Iswari's project, "Ways of Writing: Composing (in) Global English, Globalizing Composition," expands on his ongoing research into the practices of teaching and learning English composition in South Asia in the context of globalization. As part of Iswari's fellowship, he will spend the Summer and Fall of 2009 doing research in India and Nepal. His project, among others, analyzes the partial adoption of American textbooks and instructional practices in South Asia, as well as the transnationalization of American English and South Asian languages and cultures.

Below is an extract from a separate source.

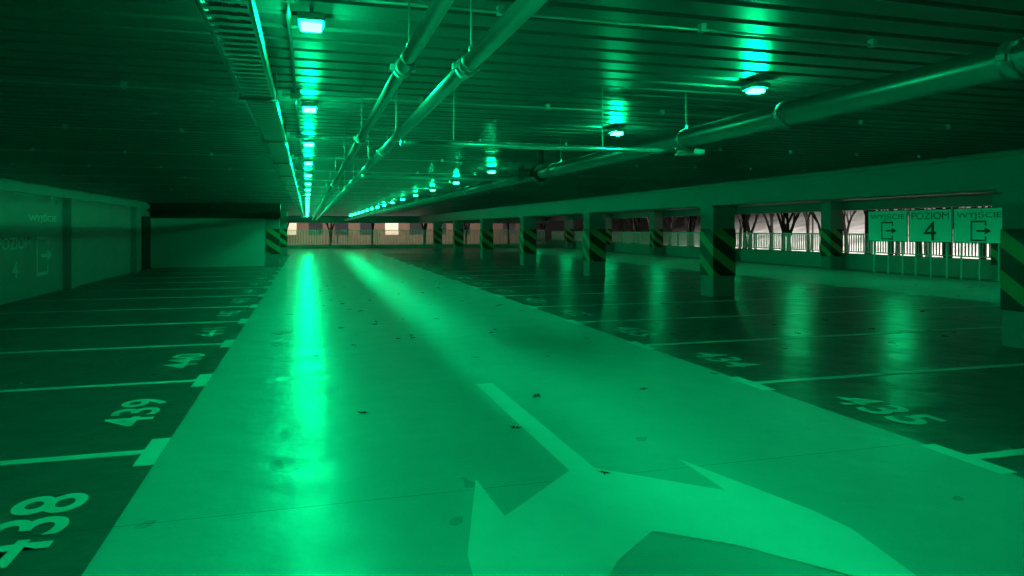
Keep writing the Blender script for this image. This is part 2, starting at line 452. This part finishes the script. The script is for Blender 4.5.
e = empty('security_camera', (-6.12, 20.2, 2.35))
mk('camera_body', lambda bm: tube(bm, (0.12,0,-0.10), (0.20,-0.16,-0.14), 0.045, n=16), M_white, e)
mk('bracket', lambda bm: (tube(bm, (0,0,0.02), (0.13,-0.02,-0.02), 0.015, n=10), tube(bm, (0.13,-0.02,-0.02), (0.13,-0.02,-0.09), 0.015, n=10), bx(bm, -0.005, 0.01, -0.05, 0.05, -0.05, 0.07)), M_white, e)
tag(e, 'small white security camera bracketed on the wall', 'camera')

# ---------------------------------------------------------------- leaves
def leaf_mesh(seed):
    rnd = random.Random(seed)
    bm = bmesh.new()
    c = bm.verts.new((0, 0, 0.012))
    n = 15; ring = []
    for i in range(n):
        a = 2*math.pi*i/n
        r = (0.045 if i % 3 == 0 else 0.022)*(0.8+0.4*rnd.random())
        if i == 0: r = 0.062
        ring.append(bm.verts.new((r*math.cos(a), r*math.sin(a)*0.8, 0.001+0.022*rnd.random())))
    for i in range(n): bm.faces.new((c, ring[i], ring[(i+1) % n]))
    tube(bm, (-0.02,0,0.008), (-0.07,0.01,0.012), 0.002, n=6)
    me = bpy.data.meshes.new('dead_leaf'); bm.to_mesh(me); bm.free(); me.materials.append(M_leaf)
    return me
LM = [leaf_mesh(i) for i in range(5)]
pts = [(1.86,4.27),(0.46,6.25),(1.60,5.44),(2.1,6.42),(2.88,8.38),(2.2,12.4),(1.5,10.6),(3.9,9.6),(3.2,6.4),(4.9,12.1),(2.7,10.5),(1.0,14.0),(5.3,9.6),(6.2,9.9),(0.1,9.2)]
for _ in range(46):
    pts.append((random.uniform(0.0, 8.8), random.uniform(8.5, 24)))
for i, (x, y) in enumerate(pts):
    o = bpy.data.objects.new('dead_leaf', LM[i % 5]); COL.objects.link(o)
    s = random.uniform(0.8, 1.25)
    if i == 0: s = 0.85
    o.location = (x, y, 0.006); o.rotation_euler = (0, 0, random.uniform(0, 6.28)); o.scale = (s, s, s)
    tag(o, 'small dry curled brown leaf on the floor', 'leaf', 'dry leaves scattered on the floor')

# ---------------------------------------------------------------- outdoors
tag(mk('outdoor_ground', lambda bm: (bx(bm, 21.3, 90, -10, 110, -0.6, -0.3), bx(bm, -40, 21.3, Y1+0.3, 110, -0.6, -0.3)), M_snow),
    'snow-dusted ground outside the parking deck', 'ground', kind='stuff')
def bank(bm):
    vs = [bm.verts.new(p) for p in ((36,-10,-0.29),(36,110,-0.29),(56,110,5.5),(56,-10,5.5))]; bm.faces.new(vs)
tag(mk('snowy_bank', bank, M_snow), 'dark sloping bank dusted with snow behind the trees', 'ground', kind='stuff')

def tree_mesh(seed):
    rnd = random.Random(seed); bm = bmesh.new()
    def grow(p, d, r, L, depth):
        q = p + d*L
        tube(bm, p, q, r, r*0.72, n=8 if depth > 1 else 5, caps=False)
        if depth == 0: return
        for _ in range(2 if depth < 3 else 3):
            nd = (d + Vector((rnd.uniform(-.42,.42), rnd.uniform(-.42,.42), rnd.uniform(-.05,.4)))).normalized()
            grow(q, nd, r*0.62, L*rnd.uniform(.55,.75), depth-1)
    grow(Vector((0,0,0)), Vector((rnd.uniform(-.04,.04), rnd.uniform(-.04,.04), 1)).normalized(), rnd.uniform(0.12,0.2), rnd.uniform(1.3,2.0), 4)
    me = bpy.data.meshes.new('bare_tree'); bm.to_mesh(me); bm.free(); me.materials.append(M_bark); return me
TM = [tree_mesh(i) for i in range(5)]
k = 0
def tree(x, y):
    global k
    o = bpy.data.objects.new('bare_tree', TM[k % 5]); COL.objects.link(o); k += 1
    o.location = (x, y, -0.285); o.rotation_euler = (0,0,random.uniform(0,6))
    tag(o, 'leafless brown tree standing outside the deck', 'tree', 'bare trees outside the deck')
for i in range(13): tree(23.6+random.uniform(-.3,.3), 18+i*3.3)
for i in range(13): tree(27.2+random.uniform(-.3,.3), 19.6+i*3.3)
for i in range(12): tree(30.6+random.uniform(-.3,.3), 24+i*3.6)
for x in range(-2, 24, 4):
    tree(x+random.uniform(-.4,.4), 65+random.uniform(-.5,.5))

def street_lamp(x, y, w, rot):
    e = empty('street_lamp', (x, y, -0.3))
    mk('pole', lambda bm: (tube(bm, (0,0,0), (0,0,7.0), 0.07, 0.04, n=12), tube(bm, (0,0,7.0), (-0.8,0,7.15), 0.03, n=10)), M_dark, e)
    boxo('lamp_head', (-1.2, -0.7, -0.12, 0.12, 7.12, 7.2), M_house, e, bevel=0.02)
    boxo('lamp_glass', (-1.15, -0.75, -0.09, 0.09, 7.09, 7.119), M_warm, e)
    tag(e, 'tall street lamp with warm light outside the deck', 'street lamp', 'street lamps outside the deck')
    l = bpy.data.lights.new('street_lamp_light', 'SPOT'); l.energy = w; l.color = (1.0, 0.92, 0.84); l.shadow_soft_size = 0.15
    l.spot_size = math.radians(152); l.spot_blend = 0.25
    lo = bpy.data.objects.new('bulb', l); COL.objects.link(lo); lo.parent = e; lo.location = (-0.95, 0, 6.95)
    lo.rotation_euler = rot
t = math.radians(16)
for p in ((35.7, 24, 4500), (35.7, 34, 4500), (35.7, 44, 4500), (35.7, 56, 4500)): street_lamp(*p, (0, -t, 0))
for p in ((15, 74.5, 5000), (3, 74.5, 5000)): street_lamp(*p, (t, 0, 0))

# low building outside the end of the deck
e = empty('apartment_building', (6, 88, -0.3))
mk('facade', lambda bm: (bx(bm, -22, 22, 0, 8, 0, 9), bx(bm, -22.3, 22.3, -0.3, 8.3, 9, 9.4)), M_facade, e)
wd = boxo('window', (-0.8, 0.8, -0.05, 0.0, 0, 1.5), M_glass, e, loc=(-20, 0, 1.2))
wl = boxo('window', (-0.8, 0.8, -0.05, 0.0, 0, 1.5), M_litglass, e, loc=(-17, 0, 1.2))
for fl in range(3):
    for i in range(14):
        if fl == 0 and i < 2: continue
        dup(wl if (i*7+fl*3) % 4 == 0 else wd, e, (-20+3*i, 0, 1.2+2.8*fl))
tag(e, 'brown apartment building with a few lit windows', 'building')

w = bpy.data.worlds.new('night'); scene.world = w; w.use_nodes = True
bg = w.node_tree.nodes['Background']; bg.inputs[0].default_value = (0.016, 0.015, 0.014, 1); bg.inputs[1].default_value = 0.6

# ---------------------------------------------------------------- camera
cd = bpy.data.cameras.new('camera'); cam = bpy.data.objects.new('camera', cd); COL.objects.link(cam)
cd.sensor_width = 36; cd.lens = 36*710/1024
cd.shift_y = -59/1024
cam.location = (0, 0, 1.6)
cam.rotation_euler = (math.pi/2, 0, -math.radians(16.1))
cd.clip_start = 0.02; cd.clip_end = 300
scene.camera = cam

Of his exciting project, Iswari writes, "South Asia's history (or rather histories) of complicated relationships with the English language, the long tradition of writing within the region characterized by remarkable linguistic and cultural heterogeneity, and the region's integration into world economy all make literacy in English there a site of contested loyalties and citizenship. . . . My project will also have direct relevance to educators in language and literacy in the US, where issues of difference, multilingualism, and globalization have recently gained much attention."
Iswari anticipates that his research will result in a book, which he plans on writing upon his return to Syracuse in the Spring of 2010.